Beyond recognition
Posted on 19 Jan 2007 at 16:31
Calm before the storm
If they could be made more accurate, the applications for calm identification techniques such as these are potentially wide-ranging. In a conversation, you don't usually stand up, announce who you are and begin to say your piece. The interplay is far more dynamic and informal. Writeprints could facilitate interactions between individuals that are just as natural by giving us the ability to recognise each other from what we type and also spot impostors regardless of their usernames.
"The use of [writeprints] specifically tailored towards multilingual online messages and automatic recognition mechanisms makes our proposed visualisations feasible for identification of online messages," said Abbasi. The implication is that writeprints work regardless of the language used. They should work as well using Arabic as they do English. Being able to identify writeprints automatically in any language may help prevent online crime. However, there might be serious consequences for internet users in other countries.
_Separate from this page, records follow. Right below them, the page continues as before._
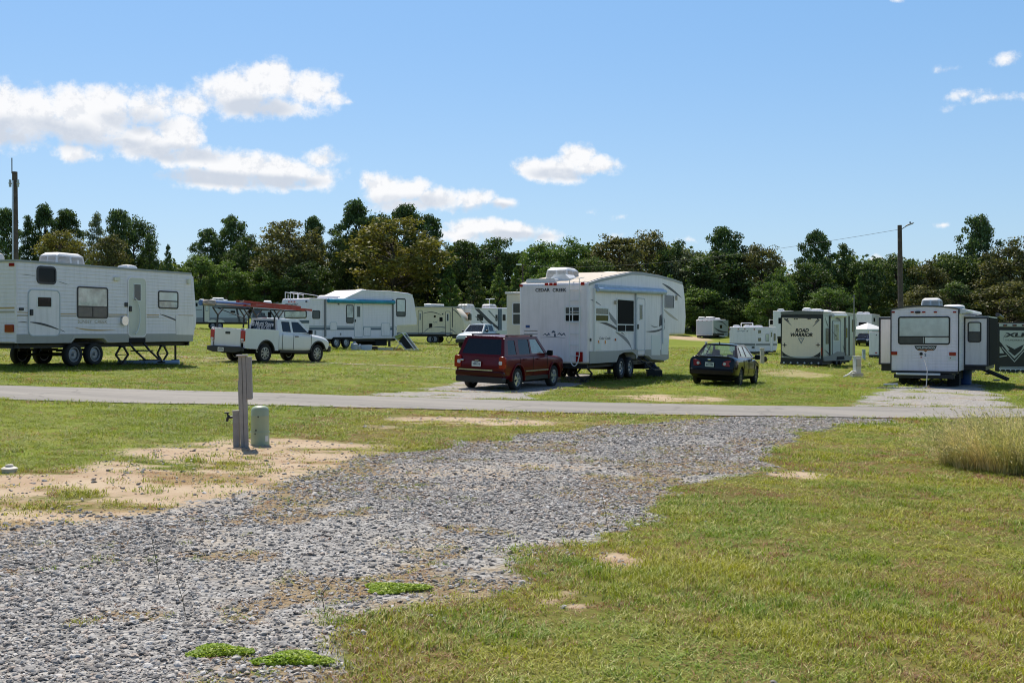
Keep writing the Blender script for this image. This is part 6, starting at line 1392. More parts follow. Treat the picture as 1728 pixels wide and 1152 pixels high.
    MB().prism([(-.93, .62), (-.93, .45), (-.6, .38), (.6, .38), (.93, .45), (.93, .62), (.7, .64), (-.7, .64)], lambda a, b, q: (q, a, b), -.2, -.01).build('bumper', M_BLACK, v.root, bevel=.03)
    plate(v, -.205, .15, .50, .32, .16); MB().box(5.2, 5.42, -.86, .86, .45, .72).build('front_bumper', M_BLACK, v.root, bevel=.05)
    for x in (1.22, 4.46): v.wheel(x, 'R', .385, .26, hub, hw=.94, inset=0.02, style='multi'); v.wheel(x, 'L', .385, .26, hub, hw=.94, inset=0.02, style='multi')
    mirror(v, 3.75, .95, 1.30, M_BLACK); MB().box(.2, 5.1, -.5, .5, .34, .5).cyl((1.22, -.8, .4), (1.22, .8, .4), .07, n=8).build('chassis', M_UNDER, v.root, smooth=False)


v = RV('pickup_truck', 'white extended cab pickup truck with black ladder rack over its bed', 'pickup truck', 412, 43.6, 30, 1.87, 'parked cars and pickups', gx=2.5, tilt=(1.22, 4.46))
pickup(v, P_WHT, hub=M_RIM)
v.text('B', 'B Mutti Store', (425.5, 549.5), (462, 543), M_TRIM, base=1.94, shear=.3, bold=.03); v.text('B', '706 957 3252', (433, 555), (457, 551), M_TRIM, base=1.94, shear=.1, bold=.01)
MB().box(2.02, 2.1, -.1, .1, 1.82, 1.85).build('brake_lamp', M_REDL, v.root)
# rack: four V-topped posts with cross bars
zr = 2.16
rk = bpy.data.objects.new('ladder_rack', None); COL.objects.link(rk); rk.parent = v.root
mb = MB()
for x, z0 in ((.25, 1.37), (1.75, 1.37), (2.25, 1.80)):
    for sg in (-1, 1):
        y_ = sg * .62 if z0 > 1.5 else sg * .86
        mb.bar((x, y_, z0), (x, y_ * .97, zr - .28), .05).bar((x, y_ * .97, zr - .30), (x - .3, y_ * .97, zr), .04).bar((x, y_ * .97, zr - .30), (x + .3, y_ * .97, zr), .04)
    mb.bar((x, -.9, zr), (x, .9, zr), .045)
    mb.bar((x, -.84, zr - .45), (x, .84, zr - .02), .03) if z0 < 1.5 and x < 1 else None
for sg in (-1, 1): mb.bar((-.1, sg * .8, zr), (2.9, sg * .62, zr), .045)
rk_o = mb.build('rack_frame', M_BLACK, v.root, smooth=False); bpy.data.objects.remove(rk); rk_o.name = 'ladder_rack'
TK = v


def onto(v, o):      # place a thing in the world from vehicle-local coordinates
    o.matrix_world = v.M; return o


def ladder(v, y, z, x0, x1, w, m, mr, lab, n=12, dz=0.0):
    r_ = empty('ladder', (0, 0, 0), 0, lab, 'ladder', 'ladders on the pickup rack'); onto(v, r_)
    for k in (-1, 1): MB().bar((x0, y + k * w / 2, z), (x1, y + k * w / 2, z + dz), .035, .09).build('rail', m, r_, smooth=False)
    for i in range(n): t_ = (i + .5) / n; x = x0 + (x1 - x0) * t_; MB().cyl((x, y - w / 2, z + dz * t_), (x, y + w / 2, z + dz * t_), .022, n=6).build('rung', mr, r_)


M_LRED = mat('red_fibreglass', (.42, .03, .02), .5, dirt=.25); M_ALU = mat('dull_aluminium', (.42, .42, .41), .4, .6)
ladder(v, -.42, zr + .14, .6, 4.3, .42, M_LRED, M_ALU, 'long red ladder lying on the right side of the pickup rack', dz=-.06); ladder(v, -.40, zr + .28, .2, 3.6, .40, M_LRED, M_ALU, 'shorter red ladder stacked on top of the other red one', dz=-.1)
ladder(v, .3, zr + .13, -.6, 3.4, .4, M_ALU, M_ALU, 'grey metal ladder lying beside the two red ladders')
MB_ = MB().cyl((-1.0, .55, zr + .16), (1.6, .45, zr + .14), .12, n=12); o = MB_.build('equipment_tube', mat('blue_plastic', (.04, .12, .30), .5, dirt=.3), None); onto(v, o); tag(o, 'long blue tube tied to the left side of the pickup rack', 'tube')
o = MB().loft([[(x_, .35 + a * k, zr + .17 + b * k) for a, b in rrect(-.16, -.1, .16, .12, .06)] for x_, k in ((-1.0, .5), (-.9, 1), (-.55, 1), (-.45, .6))]).build('tool_bundle', mat('grubby_cloth', (.38, .33, .30), .9, vary=.5, vscale=8), None); onto(v, o); tag(o, 'pale cloth bundle at the rear end of the pickup rack', 'bundle')

v = RV('pickup_truck', 'silver crew cab pickup truck, only its cab and bonnet showing above the red SUV', 'pickup truck', 822, 93, 206, 1.87, 'parked cars and pickups', gx=2.5)
pickup(v, P_SIL, True, hub=M_ALLOY); v.root.scale = (1.04, 1.04, 1.10)


def simple_suv(name, lab, px, d, th, m, grp='parked cars and pickups'):
    v = RV(name, lab, 'car', px, d, th, 1.8, grp, gx=2)
    st = [([0.0] * 7, hs(.6, .80, .40, .66, .95, 1.0, .70)), ([.3] * 7, hs(.72, .88, .30, .66, .98, 1.04, .78)), ([3.2] * 7, hs(.74, .9, .28, .66, .98, 1.02, .78)), ([4.3] * 7, hs(.7, .86, .32, .62, .86, .9, .7)), ([4.6] * 7, hs(.5, .7, .4, .6, .72, .78, .5))]
    shell(v, st, m, [(.9, .36, .42), (3.6, .36, .42)], hw=.88, lvl=1)
    cabin(v, m, 1.02, 1.6, .80, .64, [(3.3, 1.02), (2.5, 1.6), (.3, 1.6), (.05, 1.02)], [[(.3, 1.08), (1.1, 1.08), (1.1, 1.52), (.42, 1.52)], [(1.2, 1.08), (2.0, 1.08), (2.0, 1.52), (1.2, 1.52)], [(2.1, 1.08), (3.0, 1.08), (2.45, 1.52), (2.1, 1.52)]], (3.32, 2.48), (.04, .28), (.28, 2.5), fwin=[(-.88, .08), (.88, .08), (.86, .92), (-.86, .92)], rwin=[(-.86, .1), (.86, .1), (.84, .88), (-.84, .88)], gl=G_DARK, glf=G_CLR)
    for x in (.9, 3.6): v.wheel(x, 'R', .35, .22, M_ALLOY, hw=.89, inset=0, style='alloy'); v.wheel(x, 'L', .35, .22, M_ALLOY, hw=.89, inset=0, style='alloy')
    for sg in (-1, 1): MB().prism(rrect(0, 0, .2, .14, .04), lambda a, b, q: (4.32 + q, sg * (.55 + a), .68 + b), 0, .25).build('headlight', M_CLEAR, v.root); MB().prism(rrect(0, 0, .16, .28, .04), lambda a, b, q: (-.03 + q, sg * (.62 + a), .72 + b), 0, .08).build('tail_lamp', M_RED, v.root)
    mirror(v, 2.9, .9, 1.1, m); return v


simple_suv('parked_car', 'far dark blue car with pale windows, facing out under the white canopy tent', 1463, 152, 200, P_NAVY)
simple_suv('parked_car', 'far black car just left of the canopy tent, beside the cream toy hauler', 1450, 153, 205, P_BLK)

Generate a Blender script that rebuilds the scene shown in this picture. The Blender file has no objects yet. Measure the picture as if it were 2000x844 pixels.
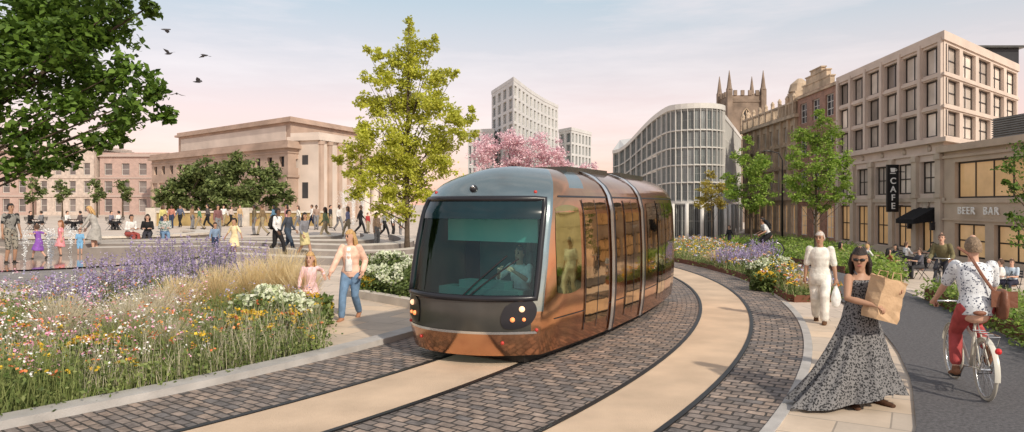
import bpy, math, random
import numpy as np
from mathutils import Vector as V, Matrix
RD=random.Random(7); rng=np.random.default_rng(5)
SC=bpy.context.scene; COL=SC.collection
pi=math.pi; rad=math.radians
F=1400.; EH=2.2
CX,CY=-22.2,22.0
def S(t):
    t=max(0.,min(1.,t)); return t*t*(3-2*t)
def zg(x,y):
    r=math.hypot(max(x-CX,0),min(y-CY,0))
    return .5*S((18-r)/7)-.9*S((r-31.8)/6)
def W(px,py,Y): return V(((px-1000)/F*Y,Y,EH-(py-400)/F*Y))
def PX(px,Y): return (px-1000)/F*Y
# ---------------------------------------------------------------- materials
def nt(name):
    m=bpy.data.materials.new(name); m.use_nodes=True
    t=m.node_tree; return m,t,t.nodes['Principled BSDF'],t.nodes,t.links
def mat(name,c,r=.65,me=0,var=.2,sc=2.,c2=None,src='noise',bump=0,bsc=25,trl=0,spec=.4):
    m,t,b,n,l=nt(name)
    b.inputs['Roughness'].default_value=r; b.inputs['Metallic'].default_value=me
    b.inputs['Specular IOR Level'].default_value=spec
    tc=n.new('ShaderNodeTexCoord'); nz=n.new('ShaderNodeTexNoise'); nz.inputs['Scale'].default_value=sc; nz.inputs['Detail'].default_value=5
    l.new(tc.outputs['Object'],nz.inputs['Vector'])
    col=n.new('ShaderNodeVectorMath'); col.operation='MULTIPLY_ADD'
    c2=c2 or c
    col.inputs[1].default_value=[c2[i]-c[i] for i in range(3)]; col.inputs[2].default_value=c
    if src=='island': s=n.new('ShaderNodeNewGeometry').outputs['Random Per Island']
    elif src=='object': s=n.new('ShaderNodeObjectInfo').outputs['Random']
    else:
        q=n.new('ShaderNodeMapRange'); q.inputs[1].default_value=.35; q.inputs[2].default_value=.65
        l.new(nz.outputs['Fac'],q.inputs[0]); s=q.outputs[0]
    l.new(s,col.inputs[0])
    mr=n.new('ShaderNodeMapRange'); mr.inputs[1].default_value=.3; mr.inputs[2].default_value=.7
    mr.inputs[3].default_value=1-var; mr.inputs[4].default_value=1+var
    l.new(nz.outputs['Fac'],mr.inputs[0])
    sc_=n.new('ShaderNodeVectorMath'); sc_.operation='SCALE'
    l.new(col.outputs[0],sc_.inputs[0]); l.new(mr.outputs[0],sc_.inputs['Scale'])
    l.new(sc_.outputs[0],b.inputs['Base Color'])
    if bump:
        n2=n.new('ShaderNodeTexNoise'); n2.inputs['Scale'].default_value=bsc; n2.inputs['Detail'].default_value=4
        l.new(tc.outputs['Object'],n2.inputs['Vector'])
        bp=n.new('ShaderNodeBump'); bp.inputs['Strength'].default_value=bump; bp.inputs['Distance'].default_value=.03
        l.new(n2.outputs['Fac'],bp.inputs['Height']); l.new(bp.outputs[0],b.inputs['Normal'])
    if trl:
        tr=n.new('ShaderNodeBsdfTranslucent'); mx=n.new('ShaderNodeMixShader'); mx.inputs[0].default_value=trl
        l.new(sc_.outputs[0],tr.inputs['Color']); l.new(b.outputs[0],mx.inputs[1]); l.new(tr.outputs[0],mx.inputs[2])
        l.new(mx.outputs[0],n['Material Output'].inputs[0])
    return m
def brick(name,c1,c2,mo,bw,bh,ms=.01,uv=1,r=.75,var=.25,bump=.5,off=.5,sc=1.5,dis=0):
    m,t,b,n,l=nt(name); b.inputs['Roughness'].default_value=r
    tc=n.new('ShaderNodeTexCoord'); vec=tc.outputs['UV' if uv else 'Object']; v0=vec
    if dis:
        nd=n.new('ShaderNodeTexNoise'); nd.inputs['Scale'].default_value=5; nd.inputs['Detail'].default_value=2; l.new(vec,nd.inputs['Vector'])
        md=n.new('ShaderNodeVectorMath'); md.operation='MULTIPLY_ADD'; md.inputs[1].default_value=(dis,dis,dis); l.new(nd.outputs['Color'],md.inputs[0]); l.new(vec,md.inputs[2]); vec=md.outputs[0]
    br=n.new('ShaderNodeTexBrick'); br.offset=off
    for k,v in (('Color1',c1+(1,)),('Color2',c2+(1,)),('Mortar',mo+(1,)),('Scale',1),('Mortar Size',ms),('Brick Width',bw),('Row Height',bh),('Mortar Smooth',.3),('Bias',0)):
        br.inputs[k].default_value=v
    l.new(vec,br.inputs['Vector'])
    nz=n.new('ShaderNodeTexNoise'); nz.inputs['Scale'].default_value=sc; nz.inputs['Detail'].default_value=6; nz.inputs['Roughness'].default_value=.7; l.new(v0,nz.inputs['Vector'])
    mr=n.new('ShaderNodeMapRange'); mr.inputs[1].default_value=.3; mr.inputs[2].default_value=.7; mr.inputs[3].default_value=1-var; mr.inputs[4].default_value=1+var
    l.new(nz.outputs['Fac'],mr.inputs[0])
    s=n.new('ShaderNodeVectorMath'); s.operation='SCALE'; l.new(br.outputs['Color'],s.inputs[0]); l.new(mr.outputs[0],s.inputs['Scale'])
    l.new(s.outputs[0],b.inputs['Base Color'])
    h=n.new('ShaderNodeMath'); h.operation='MULTIPLY_ADD'; h.inputs[1].default_value=-1; l.new(br.outputs['Fac'],h.inputs[0]); l.new(nz.outputs['Fac'],h.inputs[2])
    bp=n.new('ShaderNodeBump'); bp.inputs['Strength'].default_value=bump; bp.inputs['Distance'].default_value=.02
    l.new(h.outputs[0],bp.inputs['Height']); l.new(bp.outputs[0],b.inputs['Normal'])
    return m
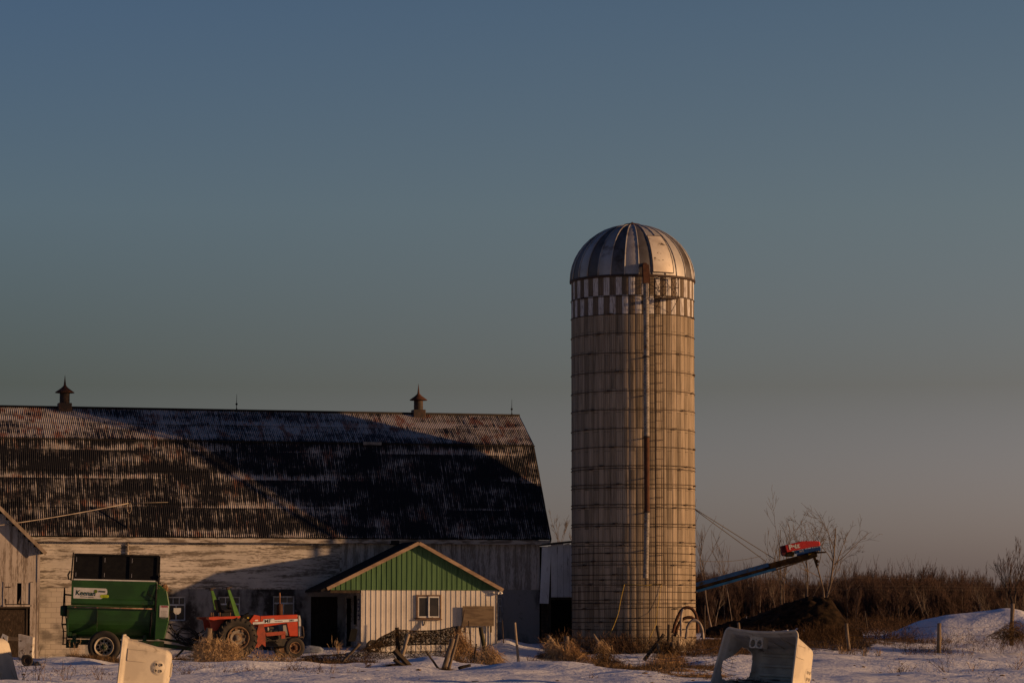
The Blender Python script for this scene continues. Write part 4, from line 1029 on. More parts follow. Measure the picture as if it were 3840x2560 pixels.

While calm-computing analysis might serve to protect the individual, there's always the possibility that these techniques could end up being used as tools of repression. In an authoritarian state, being able to identify and track a single user out of millions, regardless of their attempts to defy detection, could be used to the detriment of personal freedom. Maybe the most sinister aspect of these techniques is that, by being 'calm', we may never even realise they're taking place. Your mobile phone might one day inform on who's carrying it, as well as its location, as a matter of course.
Identity parade
For now, we have nothing to fear from these advances. If they do come into general use, they could be far more accurate than current biometric identification techniques. These currently all have lower accuracies than most people suspect. In a 2004 Home Office report on the user experience of biometric scanning, the figures for successful identifications were surprisingly low. While iris scans have an upper success rate of 96 per cent, this falls to 81 per cent for fingerprint scanning and just 69 per cent for facial recognition. A calm alternative could do away with all three, replacing them with 100 per cent accuracy, all without you ever knowing they were being used.